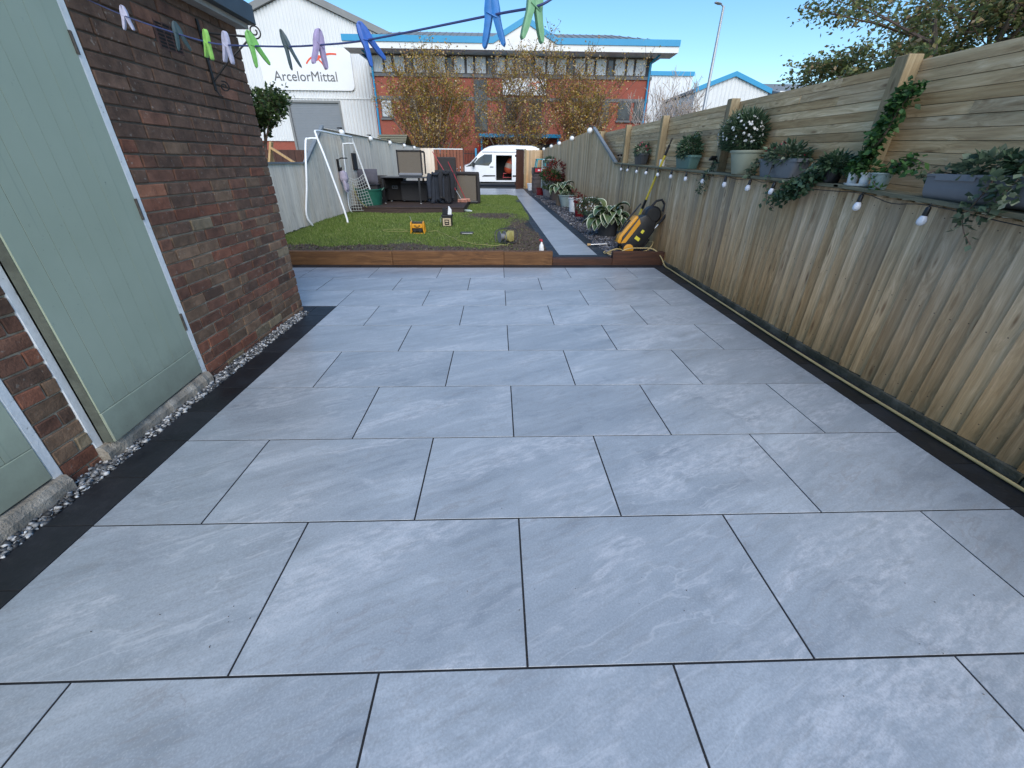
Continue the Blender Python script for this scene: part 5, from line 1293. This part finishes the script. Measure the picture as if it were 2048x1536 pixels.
for sx in (-1, 1):
    for sy in (-1, 1): MB().tube([(sx*.17, sy*.11, .30), (sx*.22, sy*.14, 0)], [.028, .024], 8).build('leg', 'teal_plastic', t, world=False)
t = thing('bucket', 'small white bucket beside the dark gate', 'bucket', (1.62, 22.3, .1), (0, 0, 0), None)
MB().lathe([(.15, 0), (.2, .30), (.215, .30), (.215, .33), (.19, .33), (.14, .02), (.01, .02)], 20).build('pail', 'white_plastic', t, world=False, smooth=True)
MB().tube([(0, -.2, .31), (.1, -.2, .20), (.14, 0, .16), (.1, .2, .20), (0, .2, .31)], .005, 5).build('handle', 'steel', t, world=False)
ld = thing('step_ladder', 'pale green metal step ladder holding pots against the right fence', 'ladder', (1.98, 18.9, .1), (0, 0, 0), None)
for x in (-.16, .46):
    MB().tube([(x, -.15, 0), (x, .10, 1.15), (x, .12, 1.32)], .020, 8).build('side_rail', 'pale_glaze_pot', ld, world=False)
    MB().tube([(x+.02, .55, 0), (x+.02, .16, 1.15)], .018, 8).build('rear_leg', 'pale_glaze_pot', ld, world=False)
MB().tube([(-.16, .12, 1.32), (-.12, .12, 1.36), (.42, .12, 1.36), (.46, .12, 1.32)], .02, 8).build('top_bar', 'galvanised', ld, world=False)
for z, y in ((.40, -.06), (.72, .0), (1.02, .07)): MB().box(-.16, .46, y-.04, y+.16, z, z+.03).build('tread', 'galvanised', ld, world=False)
t = thing('potted_plant', 'grey pot with a dark clipped shrub on the top ladder step', 'potted plant', (2.14, 19.0, 1.152), (0, 0, 0), None); round_pot(t, .10, .15, .22, 'grey_pot', .01); mound(t, 320, (0, 0, .30), (.22, .22, .12), .07, 'dark_ivy')
t = thing('potted_plant', 'large plain grey pot resting on the middle ladder step', 'potted plant', (2.14, 18.98, .75), (0, 0, 0), None); round_pot(t, .13, .18, .26, 'grey_pot', .015)

# ---------------------------------------------------------------- pressure washer, pole, hose
pw = thing('pressure_washer', 'yellow and black pressure washer leaning against the right fence', 'pressure washer', (1.93, 6.05, .115), (R(-4), R(33), R(-6)), None)
def L(*a, **k): return MB().box(*a)
m = MB().prism([(-.15, .06), (-.19, .16), (-.165, .50), (-.10, .60), (.10, .60), (.155, .50), (.16, .10), (.10, .03), (-.08, .03)], 1, -.15, .15); m.build('body', 'black_plastic', pw, world=False, bevel=.02, seg=2, smooth=True)
m = MB().prism([(-.205, .05), (-.235, .14), (-.215, .47), (-.185, .53), (-.155, .50), (-.150, .06)], 1, -.125, .125); fc = m.build('front_shell', 'yellow_plastic', pw, world=False, bevel=.02, seg=2, smooth=True)
MB().prism([(-.226, .20), (-.236, .20), (-.226, .42), (-.214, .42)], 1, -.055, .055).build('vent_panel', 'soft_black', fc, world=False)
m = MB().prism([(-.155, .07), (-.10, .12), (-.09, .46), (-.15, .50)], 1, -.156, -.150); m.build('side_flash', 'yellow_plastic', fc, world=False)
MB().box(-.03, .05, -.1535, -.1505, .24, .29).build('label', 'yellow_label', pw, world=False); MB().box(-.01, .03, -.1535, -.1505, .36, .41).build('label', 'yellow_label', pw, world=False)
m = MB().lathe([(.02, -.11), (.10, -.11), (.128, -.08), (.128, .08), (.10, .11), (.02, .11)], 22, (0, 0, .66), 1); m.build('hose_drum', 'black_plastic', pw, world=False, smooth=True)
MB().tube([(-.09, -.05, .74), (-.08, -.05, .84), (-.02, -.05, .90), (.06, -.05, .87), (.10, -.05, .78)], .018, 8).build('carry_grip', 'soft_black', pw, world=False, smooth=True)
for s in (-1, 1):
    MB().tube([(.13, s*.11, .20), (.15, s*.11, .62)], .011, 8).build('handle_tube', 'steel', pw, world=False)
    MB().tube([(.15, s*.11, .60), (.155, s*.11, .76), (.20, s*.11, .84), (.27, s*.11, .845)], .018, 8).build('handle_grip', 'soft_black', pw, world=False, smooth=True)
    w_ = MB().lathe([(.05, -.022), (.088, -.022), (.097, -.012), (.097, .012), (.088, .022), (.05, .022)], 24, (-.01, s*.17, .065), 1).build('wheel', 'tyre_rubber', pw, world=False, smooth=True)
    MB().lathe([(.01, -.028), (.06, -.026), (.086, -.020), (.086, .020), (.06, .026), (.01, .028)], 20, (-.01, s*.17, .065), 1).build('hub', 'yellow_plastic', w_, world=False, smooth=True)
MB().box(.13, .20, -.10, .10, .18, .36).build('lance_holder', 'black_plastic', pw, world=False, bevel=.01)
MB().tube([(-.22, .05, .06), (-.25, .06, .36), (-.22, .08, .70)], .012, 6).build('lance', 'black_plastic', pw, world=False)
pole = thing('telescopic_pole', 'yellow and black telescopic brush pole leaning on the right fence', 'pole', (2.33, 6.95, .12), (0, 0, 0), None)
A, B = Vector((2.20, 6.80, .12)), Vector((2.50, 6.30, 1.66))
d = B-A
MB().tube([A, A+d*.38], .019, 10).tube([A+d*.47, A+d*.88], .017, 10).build('shaft', 'pole_yellow', pole)
MB().tube([A+d*.38, A+d*.47], .022, 10).tube([A+d*.88, A+d*.965], .018, 10).build('grip', 'black_plastic', pole)
MB().tube([A+d*.965, A+d], .008, 6).tube([A+d*.98, A+d*1.01+Vector((0, -.03, .02))], .006, 5).tube([A+d*.98, A+d*1.01+Vector((0, .03, .02))], .006, 5).build('fork_tip', 'black_iron', pole)
hose = [(1.72, 6.0, .12), (1.62, 5.84, .125), (1.72, 5.77, .13), (1.9, 5.76, .21), (2.1, 5.80, .215), (2.28, 5.72, .215), (2.37, 5.60, .13), (2.40, 5.45, .025), (2.405, 5.2, .016), (2.392, 4.4, .016), (2.376, 3.4, .016), (2.362, 2.6, .016), (2.366, 1.9, .016), (2.386, 1.2, .016), (2.404, .5, .016), (2.41, -.3, .016), (2.40, -1.2, .016)]
tag(MB().tube(smooth_line(hose, 6), .0085, 8).build('garden_hose', 'hose_rubber', smooth=True), 'tan hose lying along the black border at the foot of the right fence', 'hose')
hose2 = [(1.98, 6.10, .20), (2.12, 6.0, .13), (2.30, 5.98, .16), (2.40, 6.1, .26), (2.38, 6.35, .20), (2.2, 6.3, .12), (2.05, 6.05, .11), (1.75, 5.82, .20), (1.60, 5.9, .12), (1.64, 6.1, .11), (1.85, 6.2, .11)]
tag(MB().tube(smooth_line(hose2, 6), .008, 8).build('garden_hose', 'hose_rubber', smooth=True), 'tan hose coiled loosely round the pressure washer', 'hose')
t = thing('spray_lance', 'short wooden handled brush lying on the slate by the washer', 'brush', (1.70, 6.7, .125), (0, 0, 0), None)
MB().tube([(1.50, 6.60, .13), (1.80, 6.62, .14)], .012, 8).build('handle', 'steel', t); MB().tube([(1.45, 6.60, .13), (1.51, 6.60, .13)], [.022, .016], 8).build('head', 'new_timber', t)

# ---------------------------------------------------------------- decking and furniture
dk = thing('decking_platform', 'dark brown decking platform at the far left of the lawn', 'decking', (-2.5, 12.7, .1), (0, 0, 0), None)
for i in range(20): MB().box(-4.02, -.985, 11.32+i*.14, 11.32+i*.14+.134, .255, .285).build('plank', 'deck_timber', dk, bevel=.003)
MB().box(-4.02, -1.0, 11.335, 11.36, .08, .253).box(-1.03, -1.0, 11.365, 14.1, .08, .253).build('fascia', 'deck_timber', dk)
DZ_ = .287
def dthing(name, label, cat, x, y, rz=0, z=DZ_): return thing(name, label, cat, (x, y, z), (0, 0, R(rz)), None)
t = dthing('wicker_armchair', 'dark wicker armchair frame without cushions at the left end of the decking', 'chair', -3.63, 12.95)
for x in (-.2, .2):
    for y in (-.3, .3): MB().box(x-.025, x+.025, y-.025, y+.025, 0, .62).build('leg', 'wicker_dark', t, world=False)
MB().box(-.24, .24, -.34, .34, .30, .36).build('seat', 'wicker_dark', t, world=False, bevel=.01); MB().box(-.26, -.18, -.34, .34, .60, .655).box(.18, .26, -.34, .34, .60, .655).build('armrest', 'wicker_dark', t, world=False, bevel=.01)
MB().box(-.175, .175, -.33, -.30, .34, .62).build('side_panel', 'wicker_dark', t, world=False); MB().box(-.24, .24, .30, .36, .36, .70).build('backrest', 'wicker_dark', t, world=False, bevel=.01)
t = dthing('storage_box', 'black wicker storage box with a pale metal plate under the table', 'box', -3.22, 13.3)
MB().box(-.32, .32, -.2, .3, .03, .60).build('body', 'wicker_dark', t, world=False, bevel=.012); MB().box(-.34, .34, -.22, .32, .603, .64).build('lid', 'black_plastic', t, world=False, bevel=.01)
pl_ = MB().box(-.03, .14, -.212, -.2, .34, .44).build('plate', 'grey_pot', t, world=False, bevel=.004)
for x in (.02, .09): MB().lathe([(.022, 0), (.022, .004)], 12, (x, -.218, .39), 1).build('dial', 'black_plastic', pl_, world=False)
for x in (-.28, .28): MB().lathe([(.03, 0), (.03, .03)], 10, (x, -.12, 0)).build('foot', 'steel', t, world=False)
t = dthing('garden_table', 'glass topped dark garden table on the decking', 'table', -2.72, 12.75)
MB().box(-.66, .66, -.45, .45, .66, .69).build('table_top', 'dark_grey_pot', t, world=False, bevel=.01); MB().box(-.62, .62, -.41, .41, .692, .697).build('glass', 'dark_glass', t, world=False)
for x in (-.6, .42):
    for y in (-.38, .38):
        l_ = MB().box(x-.025, x+.025, y-.025, y+.025, .01, .658).build('leg', 'black_plastic', t, world=False); MB().lathe([(.028, 0), (.028, .012)], 10, (x, y, 0)).build('foot', 'white_plastic', l_, world=False)
t = dthing('wicker_footstool', 'dark padded footstool pushed under the garden table', 'stool', -2.55, 13.1)
MB().box(-.38, .38, -.3, .3, .04, .50).build('body', 'soft_black', t, world=False, bevel=.02, seg=2); MB().box(-.37, .37, -.29, .29, .50, .56).build('cushion', 'grey_cushion', t, world=False, bevel=.02, seg=2)
t = dthing('wicker_armchair', 'tan wicker chair tipped up on the table top against the fence', 'chair', -2.62, 12.9, 0, DZ_+.698)
fr = MB().box(-.36, -.32, 0, .06, .02, .66).box(.32, .36, 0, .06, .02, .66).box(-.36, .36, 0, .06, .62, .665).build('frame', 'wicker_dark', t, world=False, bevel=.006); MB().box(-.32, .32, .015, .045, .08, .62).build('woven_panel', 'wicker', t, world=False)
MB().box(-.34, .34, -.06, .07, 0, .075).build('front_rail', 'grey_pot', t, world=False, bevel=.02); MB().box(.34, .40, .0, .3, .60, .65).box(.38, .42, .25, .3, .05, .62).build('armrest', 'wicker_dark', t, world=False, bevel=.006)
t = dthing('garden_chair', 'folding garden chair hidden under two dark jackets', 'chair', -1.66, 12.62)
for x in (-.22, .22):
    for y in (-.22, .24): MB().tube([(x, y, 0), (x*.95, y*.9, .78 if y > 0 else .46)], .014, 6).build('leg', 'black_iron', t, world=False)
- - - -
Task.
Return exactly what appears from the opening line of the material through the line with "t = thing('potted_plant', 'large", apart from the pictures.

Answer.
Continue the Blender Python script for this scene: part 5, from line 1293. This part finishes the script. Measure the picture as if it were 2048x1536 pixels.
for sx in (-1, 1):
    for sy in (-1, 1): MB().tube([(sx*.17, sy*.11, .30), (sx*.22, sy*.14, 0)], [.028, .024], 8).build('leg', 'teal_plastic', t, world=False)
t = thing('bucket', 'small white bucket beside the dark gate', 'bucket', (1.62, 22.3, .1), (0, 0, 0), None)
MB().lathe([(.15, 0), (.2, .30), (.215, .30), (.215, .33), (.19, .33), (.14, .02), (.01, .02)], 20).build('pail', 'white_plastic', t, world=False, smooth=True)
MB().tube([(0, -.2, .31), (.1, -.2, .20), (.14, 0, .16), (.1, .2, .20), (0, .2, .31)], .005, 5).build('handle', 'steel', t, world=False)
ld = thing('step_ladder', 'pale green metal step ladder holding pots against the right fence', 'ladder', (1.98, 18.9, .1), (0, 0, 0), None)
for x in (-.16, .46):
    MB().tube([(x, -.15, 0), (x, .10, 1.15), (x, .12, 1.32)], .020, 8).build('side_rail', 'pale_glaze_pot', ld, world=False)
    MB().tube([(x+.02, .55, 0), (x+.02, .16, 1.15)], .018, 8).build('rear_leg', 'pale_glaze_pot', ld, world=False)
MB().tube([(-.16, .12, 1.32), (-.12, .12, 1.36), (.42, .12, 1.36), (.46, .12, 1.32)], .02, 8).build('top_bar', 'galvanised', ld, world=False)
for z, y in ((.40, -.06), (.72, .0), (1.02, .07)): MB().box(-.16, .46, y-.04, y+.16, z, z+.03).build('tread', 'galvanised', ld, world=False)
t = thing('potted_plant', 'grey pot with a dark clipped shrub on the top ladder step', 'potted plant', (2.14, 19.0, 1.152), (0, 0, 0), None); round_pot(t, .10, .15, .22, 'grey_pot', .01); mound(t, 320, (0, 0, .30), (.22, .22, .12), .07, 'dark_ivy')
t = thing('potted_plant', 'large plain grey pot resting on the middle ladder step', 'potted plant', (2.14, 18.98, .75), (0, 0, 0), None); round_pot(t, .13, .18, .26, 'grey_pot', .015)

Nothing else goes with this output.